We have entered a 6 week beta period during which we will build more C++ smart contracts and put things to the test. Target production release is July 17.
We just released version 2.4.0, which supports update calls in addition to the already supported query calls.
During the beta period, we’re also experimenting with some ideas to use the IC’s unique capabilities for a Freemium style software licensing. It is not there yet though, so please just DM me, and I will ship you a .whl for icpp-pro that you can install and get access to all the good stuff that will make you super productive.
If you do not want to code anything up yourself, but have ideas or suggestions for a demo C++ Smart Contract, please comment in this thread, or just open an issue.
After a lot of trial & error, we figured out how to get orthogonal persistence to work for all std containers, like vector, list, deque, map, etc.
Still a lot testing to do, but this is a big enabler for the C++ Smart Contracts we’re building.
You can check out an example here, where we control multiple counters using a CandidTypeVecNat64, which maps onto std::vector<uint64_t>.
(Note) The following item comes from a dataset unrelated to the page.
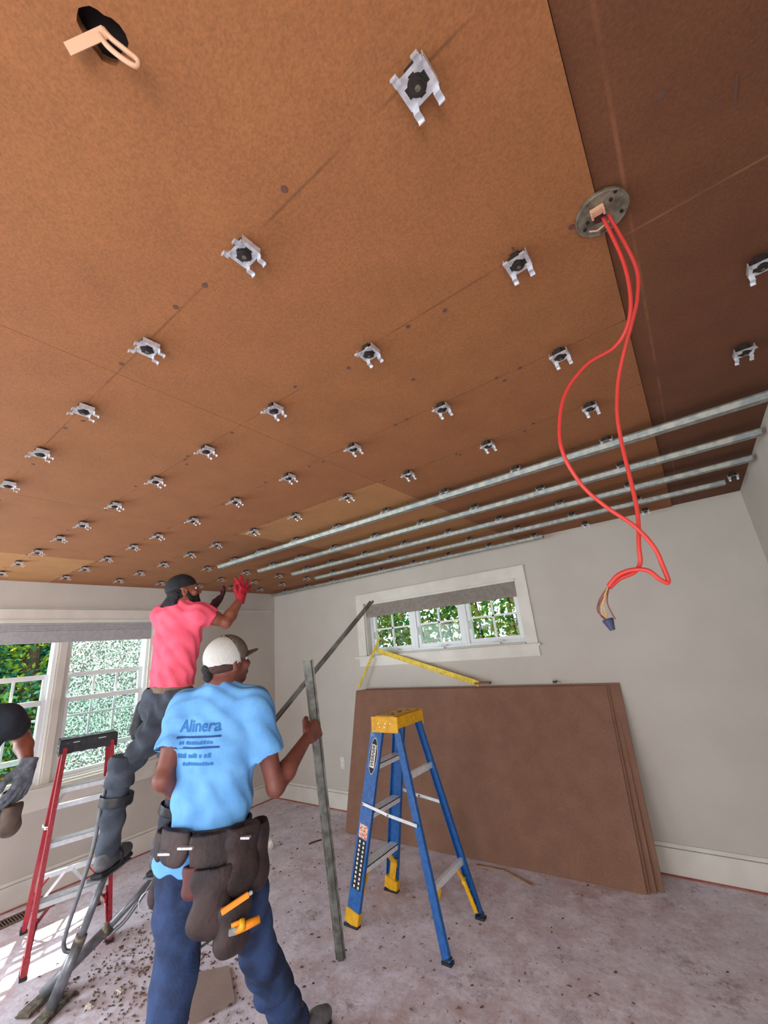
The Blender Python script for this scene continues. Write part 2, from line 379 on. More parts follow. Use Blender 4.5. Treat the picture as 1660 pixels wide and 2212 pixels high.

The hard part in all of this was to figure out what Orthogonal Persistence actually persists, and we found that only data that is globally managed works. So, we provide a set of functions to store & retrieve data from global storage for all the container types. The helper functions are also provided for std::string, in case you want to persist text between calls.
FYI: Initially we thought that it was sufficient to simply store the container objects on the heap, and point to them from a global pointer, and all would be honky dory for orthogonal persistence to do it’s thing. It turned out that this does not work. The update calls always work, but then during the next call, doesn’t matter if it is a query call or another update call, we get the error “IC0502: Canister trapped: unknown”. I understand that this is a runtime error on the IC and usually indicates a problem with memory allocation, out-of-bounds access, or null pointer dereference. Perhaps, we’re guessing here, since the container object on the heap is managing it’s own internal dynamic memory, it is de-allocating it’s internal data storage after the call is done, and then during the next call, we get an error that the canister is no longer good if we’re trying to access memory that is no longer there.
Hey! Is icpp open source? I’m looking for the repo. I’d like to open an issue/start a discussion around conventions for some cdk Wasm metadata so that we can track cdk stats live on the IC.
@lastmjs ,
I had a look a the different ways this could be done, and I believe the only option in my case is to implement it as a post build step, by modifying the wasm file.
There is capability for custom sections at the LLVM level, but not at the C++ frontend level.
So, I want to use a pure python module to do the injection of the custom sections and am currently looking for the best options.
I assume you plan to use a similar approach for Kybra?
If so, have you settled yet on the python package to use for the wasm file manipulation?
The metadata section makes adding this functionality relatively trivial. dfx extensions will allow you to create an extension for your cdk and produce the dfx.json automatically. We’re probably a few weeks out from a beta that would allow us to test out dfx extensions.